The Sheffield Doc/Fest's audience award went to Morgan Matthews' The Fallen about servicemen and women killed in action while James Marsh's acclaimed tale of a tightrope walker Man On Wire was named runner-up as the event came to a close.

Festival organisers said the event drew a record number of 1,545 film submissions and screened a record 154 films during its four-day run.

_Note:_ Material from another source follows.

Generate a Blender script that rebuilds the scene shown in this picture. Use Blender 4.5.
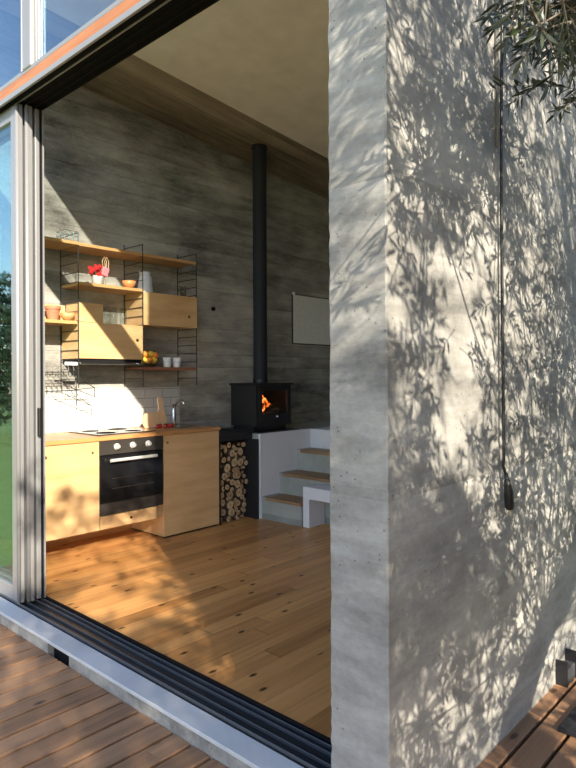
import bpy, bmesh, math, random
from mathutils import Vector, Matrix

for o in list(bpy.data.objects):
    bpy.data.objects.remove(o)
SC = bpy.context.scene
COL = SC.collection

# ------------------------------------------------------------------ camera
EYE = 1.40
SH = 9.2
ROLL = 0.0046
fwd = Vector((.738, .674, 0)).normalized()
rgt = Vector((fwd.y, -fwd.x, 0))
up = Vector((0, 0, 1))
cam = bpy.data.cameras.new('camera')
cam.sensor_fit = 'VERTICAL'
cam.sensor_height = 36
cam.lens = 36 * 617 / 768
cam.shift_y = -SH / 768
cam.clip_start = .02
camo = bpy.data.objects.new('camera', cam)
COL.objects.link(camo)
rot = Matrix((rgt, up, -fwd)).transposed()
camo.matrix_world = Matrix.Translation((0, 0, EYE)) @ (rot @ Matrix.Rotation(-ROLL, 3, 'Z')).to_4x4()
SC.camera = camo

# ------------------------------------------------------------------ sky and sun
SUN = Vector((1, 2.08, -1.15)).normalized()
world = bpy.data.worlds.new('sky')
SC.world = world
world.use_nodes = True
wn = world.node_tree.nodes
wn.clear()
sky = wn.new('ShaderNodeTexSky')
sky.sky_type = 'NISHITA'
sky.sun_disc = False
sky.sun_elevation = math.radians(26.5)
sky.sun_rotation = math.radians(205.7)
sky.air_density = 1.2
sky.dust_density = .3
sky.ozone_density = 3.5
bg = wn.new('ShaderNodeBackground')
bg.inputs[1].default_value = .39
wo = wn.new('ShaderNodeOutputWorld')
tint = wn.new('ShaderNodeMix')
tint.data_type = 'RGBA'
tint.blend_type = 'MULTIPLY'
tint.inputs[0].default_value = 1
tint.inputs[7].default_value = (1.18, .99, .93, 1)
world.node_tree.links.new(sky.outputs[0], tint.inputs[6])
world.node_tree.links.new(tint.outputs[2], bg.inputs[0])
world.node_tree.links.new(bg.outputs[0], wo.inputs[0])
sl = bpy.data.lights.new('sun', 'SUN')
sl.energy = 11.0
sl.color = (1, .9, .74)
sl.angle = math.radians(.53)
so = bpy.data.objects.new('sun', sl)
so.rotation_euler = SUN.to_track_quat('-Z', 'Y').to_euler()
so.location = (-5, -10, 8)
COL.objects.link(so)
SC.view_settings.view_transform = 'Standard'
SC.view_settings.look = 'None'
SC.view_settings.gamma = 1
SC.view_settings.use_curve_mapping = False
SC.view_settings.exposure = 0.14


# ------------------------------------------------------------------ material helpers
class NT:
    def __init__(s, name):
        m = bpy.data.materials.new(name)
        m.use_nodes = True
        s.m = m
        s.n = m.node_tree.nodes
        s.l = m.node_tree.links
        s.n.clear()
        s.out = s.n.new('ShaderNodeOutputMaterial')

    def new(s, t, ins=None, **kw):
        n = s.n.new('ShaderNode' + t)
        for k, v in kw.items():
            setattr(n, k, v)
        for k, v in (ins or {}).items():
            s.set(n.inputs[k], v)
        return n

    def set(s, sock, v):
        if hasattr(v, 'is_output'):
            s.l.new(v, sock)
        else:
            if isinstance(v, tuple) and len(v) == 3 and sock.type == 'RGBA':
                v = v + (1,)
            sock.default_value = v

    def math(s, op, a, b=None, c=None):
        n = s.new('Math', operation=op)
        s.set(n.inputs[0], a)
        if b is not None: s.set(n.inputs[1], b)
        if c is not None: s.set(n.inputs[2], c)
        return n.outputs[0]

    def pos(s, scale=(1, 1, 1)):
        g = s.new('NewGeometry')
        m = s.new('Mapping', {'Vector': g.outputs['Position'], 'Scale': scale})
        return m.outputs[0]

    def noise(s, vec, scale, detail=4, rough=.55):
        return s.new('TexNoise', {'Vector': vec, 'Scale': scale, 'Detail': detail, 'Roughness': rough}).outputs[0]

    def ramp(s, fac, stops):
        r = s.new('ValToRGB', {0: fac})
        e = r.color_ramp.elements
        while len(e) < len(stops): e.new(.5)
        for i, (p, c) in enumerate(stops):
            e[i].position = p
            e[i].color = tuple(c) + (1,) if len(c) == 3 else c
        return r.outputs[0]

    def mix(s, fac, a, b, mode='MIX'):
        n = s.new('Mix', data_type='RGBA', blend_type=mode)
        s.set(n.inputs[0], fac)
        s.set(n.inputs[6], a)
        s.set(n.inputs[7], b)
        return n.outputs[2]

    def bsdf(s, color, rough=.6, metal=0.0, bump=None, strength=.3, dist=.01, **kw):
        b = s.new('BsdfPrincipled', {'Base Color': color, 'Roughness': rough, 'Metallic': metal})
        for k, v in kw.items():
            s.set(b.inputs[k.replace('_', ' ')], v)
        if bump is not None:
            bn = s.new('Bump', {'Strength': strength, 'Distance': dist, 'Height': bump})
            s.l.new(bn.outputs[0], b.inputs['Normal'])
        s.l.new(b.outputs[0], s.out.inputs[0])
        return s.m


def plain(name, color, rough=.6, metal=0.0, vary=.06, scale=30, bump=.05):
    t = NT(name)
    n = t.noise(t.pos(), scale)
    lo = tuple(max(0, c * (1 - vary)) for c in color)
    hi = tuple(min(1, c * (1 + vary)) for c in color)
    return t.bsdf(t.ramp(n, [(.3, lo), (.7, hi)]), rough, metal, n, bump, .003)


def concrete(name, dark, light, board, stretch, contrast=(.3, .72), pores=True, axis='Z', bumps=.5, band=.35, seam=.45, blotch=.35):
    t = NT(name)
    p = t.pos()
    sep = t.new('SeparateXYZ', {0: p})
    a = sep.outputs[axis]
    wob = t.noise(p, 1.3, 2)
    aw = t.math('ADD', a, t.math('MULTIPLY', wob, .02))
    q = t.math('DIVIDE', aw, board)
    cell = t.math('FLOOR', q)
    fr = t.math('FRACT', q)
    rnd = t.new('TexWhiteNoise', {'W': cell}, noise_dimensions='1D').outputs[0]
    sv = t.pos(stretch)
    off = t.new('CombineXYZ', {0: t.math('MULTIPLY', rnd, 7.0), 1: rnd, 2: rnd}).outputs[0]
    sv2 = t.new('VectorMath', {0: sv, 1: off}, operation='ADD').outputs[0]
    n1 = t.noise(sv2, 1.0, 7, .68)
    n2 = t.noise(p, 1.1, 6, .6)
    n3 = t.noise(p, 40, 4, .6)
    v = t.math('ADD', t.math('MULTIPLY', n1, .90 - blotch), t.math('MULTIPLY', n2, blotch))
    v = t.math('ADD', v, t.math('MULTIPLY', n3, .10))
    v = t.math('ADD', v, t.math('MULTIPLY', t.math('SUBTRACT', rnd, .5), band * .3))
    col = t.ramp(v, [(contrast[0], dark), (contrast[1], light)])
    line = t.math('LESS_THAN', fr, .035)
    line = t.math('MULTIPLY', line, t.math('MULTIPLY', t.noise(sv, .7, 2), seam * 1.6))
    col = t.mix(line, col, tuple(c * .35 for c in dark))
    h = t.math('ADD', t.math('MULTIPLY', n1, .5), t.math('MULTIPLY', n3, .35))
    h = t.math('SUBTRACT', h, line)
    if pores:
        vo = t.new('TexVoronoi', {'Vector': p, 'Scale': 34}).outputs[0]
        msk = t.math('GREATER_THAN', t.noise(p, 5, 3), .52)
        pr = t.math('MULTIPLY', t.math('LESS_THAN', vo, .13), msk)
        col = t.mix(t.math('MULTIPLY', pr, .55), col, tuple(c * .3 for c in dark))
        h = t.math('SUBTRACT', h, t.math('MULTIPLY', pr, .8))
    return t.bsdf(col, .85, 0, h, bumps, .012)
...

All in all 1,300 delegates attended from 23 countries and there were 140 buyers and 250 speakers.

Highlights included the MeetMarket networking event that corralled industry professionals to discuss 385 projects, as well as a raft of contests.

Susannah Price beat out five other film-makers in the Channel 4 Pitch strand and will make a 24-minute film with a £50,000 ($76,499) budget for Channel 4's documentary new talent strand First Cut.

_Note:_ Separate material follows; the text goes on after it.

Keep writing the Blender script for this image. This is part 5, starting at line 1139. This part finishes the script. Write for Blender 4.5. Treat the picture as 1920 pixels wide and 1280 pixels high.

The Wallflower Press Award is a new award honouring the best student documentary in the programme and the winner was Rokhsareh Ghaemmagham of Tehran Art University for Cyanosis. Special mention went to 12 Notes Down directed by Andreas Koefoed from the Danish Film School.

The inaugural Wellcome Trust Broadcast Development Awards Pitch bestowed a £10,000 ($15,299) grant on Kate Vines from Renegade Pictures with Supersurgeons On A Knife's Edge and Lisa Fairbank from Lambent Productions with Brighton To Lusaka.

In The Crossover Pitch winner and recipient of a £5,000 ($7,649) development grant was Mint Digital's Andy Bell and Maverick Television's Jim Sayer for Lunchtime Loveboat.